Repeat the full listing, word for word.
** start Collected data **
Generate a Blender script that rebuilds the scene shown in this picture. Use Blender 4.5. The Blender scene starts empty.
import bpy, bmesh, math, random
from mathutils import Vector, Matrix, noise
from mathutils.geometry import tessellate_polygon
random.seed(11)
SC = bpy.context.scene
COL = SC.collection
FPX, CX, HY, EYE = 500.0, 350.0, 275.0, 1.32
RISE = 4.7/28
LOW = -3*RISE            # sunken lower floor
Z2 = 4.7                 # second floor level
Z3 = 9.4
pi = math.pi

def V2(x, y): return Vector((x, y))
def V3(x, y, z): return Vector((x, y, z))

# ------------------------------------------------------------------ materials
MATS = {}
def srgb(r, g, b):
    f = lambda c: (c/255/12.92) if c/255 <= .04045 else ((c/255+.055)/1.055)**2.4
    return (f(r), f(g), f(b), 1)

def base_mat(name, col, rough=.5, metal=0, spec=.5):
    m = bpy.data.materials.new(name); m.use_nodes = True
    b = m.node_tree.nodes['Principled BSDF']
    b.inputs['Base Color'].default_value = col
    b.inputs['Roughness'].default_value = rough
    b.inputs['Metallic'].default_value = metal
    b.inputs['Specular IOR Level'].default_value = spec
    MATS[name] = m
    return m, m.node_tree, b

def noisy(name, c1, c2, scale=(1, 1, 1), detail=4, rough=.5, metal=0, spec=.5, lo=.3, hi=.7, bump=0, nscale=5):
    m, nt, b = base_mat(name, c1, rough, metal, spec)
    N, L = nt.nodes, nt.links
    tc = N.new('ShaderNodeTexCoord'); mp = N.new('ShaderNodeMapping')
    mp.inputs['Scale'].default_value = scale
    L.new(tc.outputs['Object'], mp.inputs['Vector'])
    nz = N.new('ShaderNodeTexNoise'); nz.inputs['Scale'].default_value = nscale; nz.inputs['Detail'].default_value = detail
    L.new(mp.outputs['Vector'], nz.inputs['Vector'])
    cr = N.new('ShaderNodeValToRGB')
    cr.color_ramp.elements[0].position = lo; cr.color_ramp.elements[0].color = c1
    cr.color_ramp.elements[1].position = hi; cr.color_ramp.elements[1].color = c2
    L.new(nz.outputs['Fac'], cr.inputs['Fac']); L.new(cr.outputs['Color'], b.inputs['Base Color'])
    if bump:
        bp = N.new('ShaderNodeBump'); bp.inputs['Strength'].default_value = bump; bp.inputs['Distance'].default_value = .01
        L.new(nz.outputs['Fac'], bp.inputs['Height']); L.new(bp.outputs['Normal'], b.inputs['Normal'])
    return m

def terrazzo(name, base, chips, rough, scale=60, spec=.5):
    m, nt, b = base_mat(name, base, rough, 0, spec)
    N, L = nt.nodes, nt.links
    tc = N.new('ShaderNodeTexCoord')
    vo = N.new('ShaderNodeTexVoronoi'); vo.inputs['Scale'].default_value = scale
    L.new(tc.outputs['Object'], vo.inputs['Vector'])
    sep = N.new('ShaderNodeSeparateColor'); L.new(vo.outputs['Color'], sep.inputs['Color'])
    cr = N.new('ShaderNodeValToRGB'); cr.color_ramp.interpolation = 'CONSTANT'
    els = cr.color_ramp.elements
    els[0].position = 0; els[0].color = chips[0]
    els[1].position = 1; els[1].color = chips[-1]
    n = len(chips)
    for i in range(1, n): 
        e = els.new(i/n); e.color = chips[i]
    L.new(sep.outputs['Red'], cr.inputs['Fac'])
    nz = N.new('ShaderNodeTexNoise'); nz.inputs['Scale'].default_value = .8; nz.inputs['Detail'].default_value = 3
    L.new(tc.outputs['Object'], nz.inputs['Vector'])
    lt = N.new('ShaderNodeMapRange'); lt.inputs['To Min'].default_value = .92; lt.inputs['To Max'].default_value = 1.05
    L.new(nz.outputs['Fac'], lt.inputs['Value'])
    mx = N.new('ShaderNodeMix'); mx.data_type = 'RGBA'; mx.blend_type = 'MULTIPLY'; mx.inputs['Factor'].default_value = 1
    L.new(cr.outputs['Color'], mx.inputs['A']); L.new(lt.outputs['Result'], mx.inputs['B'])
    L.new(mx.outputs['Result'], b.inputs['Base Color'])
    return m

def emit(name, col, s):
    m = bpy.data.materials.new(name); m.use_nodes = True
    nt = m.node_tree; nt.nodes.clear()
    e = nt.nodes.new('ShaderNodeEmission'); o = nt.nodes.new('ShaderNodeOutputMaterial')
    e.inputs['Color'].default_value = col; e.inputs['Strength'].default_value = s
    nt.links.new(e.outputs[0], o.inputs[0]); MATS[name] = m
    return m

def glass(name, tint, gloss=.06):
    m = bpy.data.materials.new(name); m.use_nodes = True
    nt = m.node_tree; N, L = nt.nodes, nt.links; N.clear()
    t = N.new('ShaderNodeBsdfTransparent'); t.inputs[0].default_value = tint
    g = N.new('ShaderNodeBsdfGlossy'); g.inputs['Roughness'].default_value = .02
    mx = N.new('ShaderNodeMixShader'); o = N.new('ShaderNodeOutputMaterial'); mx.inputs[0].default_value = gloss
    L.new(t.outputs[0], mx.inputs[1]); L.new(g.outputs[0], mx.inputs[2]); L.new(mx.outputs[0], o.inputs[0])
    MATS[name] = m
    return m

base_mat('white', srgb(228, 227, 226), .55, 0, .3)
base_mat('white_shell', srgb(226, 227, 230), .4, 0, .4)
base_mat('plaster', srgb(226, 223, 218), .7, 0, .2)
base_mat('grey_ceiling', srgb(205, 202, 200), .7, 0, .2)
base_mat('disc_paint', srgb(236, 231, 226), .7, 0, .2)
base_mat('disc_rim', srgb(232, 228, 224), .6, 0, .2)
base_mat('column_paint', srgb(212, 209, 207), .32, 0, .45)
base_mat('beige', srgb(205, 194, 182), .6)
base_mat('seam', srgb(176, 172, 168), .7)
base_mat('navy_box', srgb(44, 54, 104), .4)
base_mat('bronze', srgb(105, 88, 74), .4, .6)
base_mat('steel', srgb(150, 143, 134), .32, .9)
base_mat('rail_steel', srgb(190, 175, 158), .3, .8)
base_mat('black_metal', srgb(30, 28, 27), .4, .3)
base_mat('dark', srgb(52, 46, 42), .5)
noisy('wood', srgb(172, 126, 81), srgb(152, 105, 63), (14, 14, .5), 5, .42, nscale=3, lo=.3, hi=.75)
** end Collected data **
» **Written answer**
Generate a Blender script that rebuilds the scene shown in this picture. Use Blender 4.5. The Blender scene starts empty.
import bpy, bmesh, math, random
from mathutils import Vector, Matrix, noise
from mathutils.geometry import tessellate_polygon
random.seed(11)
SC = bpy.context.scene
COL = SC.collection
FPX, CX, HY, EYE = 500.0, 350.0, 275.0, 1.32
RISE = 4.7/28
LOW = -3*RISE            # sunken lower floor
Z2 = 4.7                 # second floor level
Z3 = 9.4
pi = math.pi

def V2(x, y): return Vector((x, y))
def V3(x, y, z): return Vector((x, y, z))

# ------------------------------------------------------------------ materials
MATS = {}
def srgb(r, g, b):
    f = lambda c: (c/255/12.92) if c/255 <= .04045 else ((c/255+.055)/1.055)**2.4
    return (f(r), f(g), f(b), 1)

def base_mat(name, col, rough=.5, metal=0, spec=.5):
    m = bpy.data.materials.new(name); m.use_nodes = True
    b = m.node_tree.nodes['Principled BSDF']
    b.inputs['Base Color'].default_value = col
    b.inputs['Roughness'].default_value = rough
    b.inputs['Metallic'].default_value = metal
    b.inputs['Specular IOR Level'].default_value = spec
    MATS[name] = m
    return m, m.node_tree, b

def noisy(name, c1, c2, scale=(1, 1, 1), detail=4, rough=.5, metal=0, spec=.5, lo=.3, hi=.7, bump=0, nscale=5):
    m, nt, b = base_mat(name, c1, rough, metal, spec)
    N, L = nt.nodes, nt.links
    tc = N.new('ShaderNodeTexCoord'); mp = N.new('ShaderNodeMapping')
    mp.inputs['Scale'].default_value = scale
    L.new(tc.outputs['Object'], mp.inputs['Vector'])
    nz = N.new('ShaderNodeTexNoise'); nz.inputs['Scale'].default_value = nscale; nz.inputs['Detail'].default_value = detail
    L.new(mp.outputs['Vector'], nz.inputs['Vector'])
    cr = N.new('ShaderNodeValToRGB')
    cr.color_ramp.elements[0].position = lo; cr.color_ramp.elements[0].color = c1
    cr.color_ramp.elements[1].position = hi; cr.color_ramp.elements[1].color = c2
    L.new(nz.outputs['Fac'], cr.inputs['Fac']); L.new(cr.outputs['Color'], b.inputs['Base Color'])
    if bump:
        bp = N.new('ShaderNodeBump'); bp.inputs['Strength'].default_value = bump; bp.inputs['Distance'].default_value = .01
        L.new(nz.outputs['Fac'], bp.inputs['Height']); L.new(bp.outputs['Normal'], b.inputs['Normal'])
    return m

def terrazzo(name, base, chips, rough, scale=60, spec=.5):
    m, nt, b = base_mat(name, base, rough, 0, spec)
    N, L = nt.nodes, nt.links
    tc = N.new('ShaderNodeTexCoord')
    vo = N.new('ShaderNodeTexVoronoi'); vo.inputs['Scale'].default_value = scale
    L.new(tc.outputs['Object'], vo.inputs['Vector'])
    sep = N.new('ShaderNodeSeparateColor'); L.new(vo.outputs['Color'], sep.inputs['Color'])
    cr = N.new('ShaderNodeValToRGB'); cr.color_ramp.interpolation = 'CONSTANT'
    els = cr.color_ramp.elements
    els[0].position = 0; els[0].color = chips[0]
    els[1].position = 1; els[1].color = chips[-1]
    n = len(chips)
    for i in range(1, n): 
        e = els.new(i/n); e.color = chips[i]
    L.new(sep.outputs['Red'], cr.inputs['Fac'])
    nz = N.new('ShaderNodeTexNoise'); nz.inputs['Scale'].default_value = .8; nz.inputs['Detail'].default_value = 3
    L.new(tc.outputs['Object'], nz.inputs['Vector'])
    lt = N.new('ShaderNodeMapRange'); lt.inputs['To Min'].default_value = .92; lt.inputs['To Max'].default_value = 1.05
    L.new(nz.outputs['Fac'], lt.inputs['Value'])
    mx = N.new('ShaderNodeMix'); mx.data_type = 'RGBA'; mx.blend_type = 'MULTIPLY'; mx.inputs['Factor'].default_value = 1
    L.new(cr.outputs['Color'], mx.inputs['A']); L.new(lt.outputs['Result'], mx.inputs['B'])
    L.new(mx.outputs['Result'], b.inputs['Base Color'])
    return m

def emit(name, col, s):
    m = bpy.data.materials.new(name); m.use_nodes = True
    nt = m.node_tree; nt.nodes.clear()
    e = nt.nodes.new('ShaderNodeEmission'); o = nt.nodes.new('ShaderNodeOutputMaterial')
    e.inputs['Color'].default_value = col; e.inputs['Strength'].default_value = s
    nt.links.new(e.outputs[0], o.inputs[0]); MATS[name] = m
    return m

def glass(name, tint, gloss=.06):
    m = bpy.data.materials.new(name); m.use_nodes = True
    nt = m.node_tree; N, L = nt.nodes, nt.links; N.clear()
    t = N.new('ShaderNodeBsdfTransparent'); t.inputs[0].default_value = tint
    g = N.new('ShaderNodeBsdfGlossy'); g.inputs['Roughness'].default_value = .02
    mx = N.new('ShaderNodeMixShader'); o = N.new('ShaderNodeOutputMaterial'); mx.inputs[0].default_value = gloss
    L.new(t.outputs[0], mx.inputs[1]); L.new(g.outputs[0], mx.inputs[2]); L.new(mx.outputs[0], o.inputs[0])
    MATS[name] = m
    return m

base_mat('white', srgb(228, 227, 226), .55, 0, .3)
base_mat('white_shell', srgb(226, 227, 230), .4, 0, .4)
base_mat('plaster', srgb(226, 223, 218), .7, 0, .2)
base_mat('grey_ceiling', srgb(205, 202, 200), .7, 0, .2)
base_mat('disc_paint', srgb(236, 231, 226), .7, 0, .2)
base_mat('disc_rim', srgb(232, 228, 224), .6, 0, .2)
base_mat('column_paint', srgb(212, 209, 207), .32, 0, .45)
base_mat('beige', srgb(205, 194, 182), .6)
base_mat('seam', srgb(176, 172, 168), .7)
base_mat('navy_box', srgb(44, 54, 104), .4)
base_mat('bronze', srgb(105, 88, 74), .4, .6)
base_mat('steel', srgb(150, 143, 134), .32, .9)
base_mat('rail_steel', srgb(190, 175, 158), .3, .8)
base_mat('black_metal', srgb(30, 28, 27), .4, .3)
base_mat('dark', srgb(52, 46, 42), .5)
noisy('wood', srgb(172, 126, 81), srgb(152, 105, 63), (14, 14, .5), 5, .42, nscale=3, lo=.3, hi=.75)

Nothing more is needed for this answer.